Hooray for a short week! We have professional development tomorrow and Friday, so today is my last day with the kiddies until next Monday! WAHOO!!
I am watching the Chilean Miner Rescue and wow… talk about emotional. It is definitely one of the coolest things I have ever watched. Is anyone else watching it?
Thanks for all the sweet comments about my mixed emotions over my upcoming one year anniversary. You are all the best. I am definitely excited, but still feeling some kind of anxiety over the whole thing almost being here. I am also struggling with myself – last year at this time I was in the best shape of my life, my hair was so healthy, my nails long and strong, my skin clear, I had a little tan… and now I feel like a mushy gushy frumpmaster. I worked out twice in the past 5 days… for the first time in over a month. I have had no time to work out! I wanted to be fit and fab for my hubsby this weekend but, yah, not gonna happen.
Last year I was on my way to Florida today… read about how I was feeling there! I was rather ill…
I went through a lot of that when I first got married. Especially the not having time for the gym part. Unfortunately, I’ve come to realize it’s just part of growing up and sometimes as much as we want to do something, we just can’t. I haven’t been to the gym in a while and it’s killing me but I know I’ll get back to it when things calm down for us. Until then I just try to eat healthier and not drink a lot. I even keep hand weights in my living room so that if I get some time to watch t.v I can lay on the floor and play with them. Good luck, eventually it all evens out and you’ll figure out a schedule for yourself to be able to fit it all in.
We didn’t go crazy for our one year… We went to Fogo de Chao in Baltimore and got a hotel room for the night. Hubs works weekends so we just worked with the time we had.

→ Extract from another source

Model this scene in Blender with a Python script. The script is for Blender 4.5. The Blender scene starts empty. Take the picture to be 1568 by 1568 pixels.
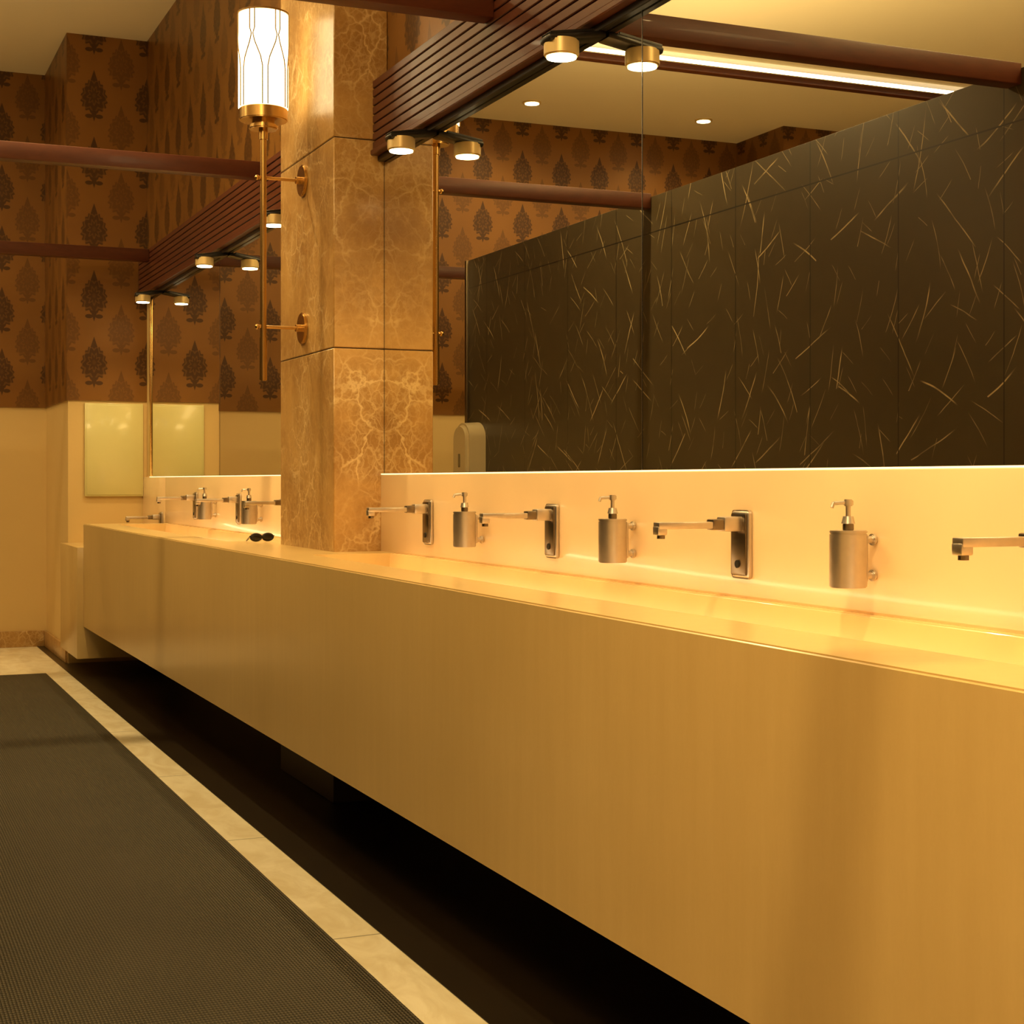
import bpy, bmesh, math, random
from mathutils import Vector, Matrix
random.seed(3)
scene = bpy.context.scene
try:
    scene.view_settings.view_transform = 'Standard'
except Exception:
    pass

# ------------------------------------------------------------------ node helpers
def new_mat(name):
    m = bpy.data.materials.new(name); m.use_nodes = True
    nt = m.node_tree
    return m, nt, nt.nodes['Principled BSDF']

def setin(nt, sock, v):
    if hasattr(v, 'is_output') or isinstance(v, bpy.types.NodeSocket):
        nt.links.new(v, sock)
    else:
        sock.default_value = v

def M(nt, op, a, b=None, c=None, clamp=False):
    n = nt.nodes.new('ShaderNodeMath'); n.operation = op; n.use_clamp = clamp
    setin(nt, n.inputs[0], a)
    if b is not None: setin(nt, n.inputs[1], b)
    if c is not None: setin(nt, n.inputs[2], c)
    return n.outputs[0]

def coords(nt):
    t = nt.nodes.new('ShaderNodeTexCoord')
    s = nt.nodes.new('ShaderNodeSeparateXYZ')
    nt.links.new(t.outputs['Object'], s.inputs[0])
    return t.outputs['Object'], s.outputs[0], s.outputs[1], s.outputs[2]

def mapping(nt, vec, scale=(1,1,1), rot=(0,0,0), loc=(0,0,0)):
    n = nt.nodes.new('ShaderNodeMapping')
    nt.links.new(vec, n.inputs[0])
    n.inputs['Scale'].default_value = scale; n.inputs['Rotation'].default_value = rot
    n.inputs['Location'].default_value = loc
    return n.outputs[0]

def noise(nt, vec, scale=5, detail=4, rough=.5, dist=0):
    n = nt.nodes.new('ShaderNodeTexNoise')
    nt.links.new(vec, n.inputs['Vector'])
    n.inputs['Scale'].default_value = scale; n.inputs['Detail'].default_value = detail
    n.inputs['Roughness'].default_value = rough; n.inputs['Distortion'].default_value = dist
    return n.outputs['Fac'], n.outputs['Color']

def mix(nt, fac, a, b):
    n = nt.nodes.new('ShaderNodeMix'); n.data_type = 'RGBA'
    setin(nt, n.inputs[0], fac)
    setin(nt, n.inputs[6], a if not isinstance(a, tuple) else (*a[:3], 1))
    setin(nt, n.inputs[7], b if not isinstance(b, tuple) else (*b[:3], 1))
    return n.outputs[2]

def smooth(nt, v, lo, hi, o0=0., o1=1.):
    n = nt.nodes.new('ShaderNodeMapRange'); n.interpolation_type = 'SMOOTHSTEP'
    setin(nt, n.inputs[0], v)
    n.inputs[1].default_value = lo; n.inputs[2].default_value = hi
    n.inputs[3].default_value = o0; n.inputs[4].default_value = o1
    return n.outputs[0]

def vadd(nt, vec, col, amt):
    a = nt.nodes.new('ShaderNodeVectorMath'); a.operation = 'SUBTRACT'
    nt.links.new(col, a.inputs[0]); a.inputs[1].default_value = (.5,.5,.5)
    b = nt.nodes.new('ShaderNodeVectorMath'); b.operation = 'SCALE'
    nt.links.new(a.outputs[0], b.inputs[0]); b.inputs['Scale'].default_value = amt
    c = nt.nodes.new('ShaderNodeVectorMath'); c.operation = 'ADD'
    nt.links.new(vec, c.inputs[0]); nt.links.new(b.outputs[0], c.inputs[1])
    return c.outputs[0]

def bump(nt, bs, h, strength=.2, dist=.01):
    n = nt.nodes.new('ShaderNodeBump'); n.inputs['Strength'].default_value = strength
    n.inputs['Distance'].default_value = dist
    nt.links.new(h, n.inputs['Height']); nt.links.new(n.outputs[0], bs.inputs['Normal'])

def simple(name, col, rough=.5, metal=0., coat=0., spec=.5, var=0.06, vscale=6):
    m, nt, bs = new_mat(name)
    vec, x, y, z = coords(nt)
    f, c = noise(nt, vec, vscale, 3)
    dk = tuple(max(0, k*(1-var*2)) for k in col); lt = tuple(min(1, k*(1+var*2)) for k in col)
    nt.links.new(mix(nt, f, dk, lt), bs.inputs['Base Color'])
    bs.inputs['Roughness'].default_value = rough; bs.inputs['Metallic'].default_value = metal
    bs.inputs['Coat Weight'].default_value = coat; bs.inputs['Coat Roughness'].default_value = .08
    bs.inputs['Specular IOR Level'].default_value = spec
    return m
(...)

Yay for short weeks of school!!
Way cute little kitty picture you found!
Hope your anniversary celebration is amazing 🙂
YAY for humpdays!! I adore that picture and it’s so true – deeeep breaths! 🙂
btw- i used my adorable koozie this morning and got so many compliments 🙂
Keep your chin up, lady! Mr. Bear loves you for who you are on the inside more than what you are on the outside – but I understand how you are feeling. That was me this summer and I finally said ‘enough’ and started doing something about it. it’s hard, but you can do it. also – i think the last thing you need to do is work out, but i understand what you mean about feeling frumpy. my secret? I keep some dumbbells close to the couch so whenever I find myself sitting down to be lazy, I pick those up and do exercises while watching tv. Now I know you probably don’t have much time to be lazy…but just sharing 🙂
Also, I sat in front of the TV this morning and cried like a baby as I watched the rescue efforts. Truly amazing.
Oh no! It’s been so long…I don’t remember!!! That’s terrible…And I used to write romance novels…how can I not remember what I did for my 1 year Wedding anniversary???
I remember now…My husband and I took a very long walk. We were living in a remote mountain village, without a car, and it would have been too difficult to go down into civilization!We made a fabulous dinner afterwards complete with candles and fireplace (March)and music and slow dancing (I was in the first months of being pregnant!).
I haven’t thought of that in years…thanks for asking. Nice memory!!
Happy anniversary to you!!
Ann
Oh darling, I have had those feelings too. And the feelings about the shape you were in at “wedding time”. Yeesh. I’m slowly coming to terms that I’ll never look like that again! Not only that, but the fact that it’s okay!
For our 1 year anniversary we took a trip to Universal Studios (I’ve never been) and Disney World (my favorite place!). What are you two doing to celebrate??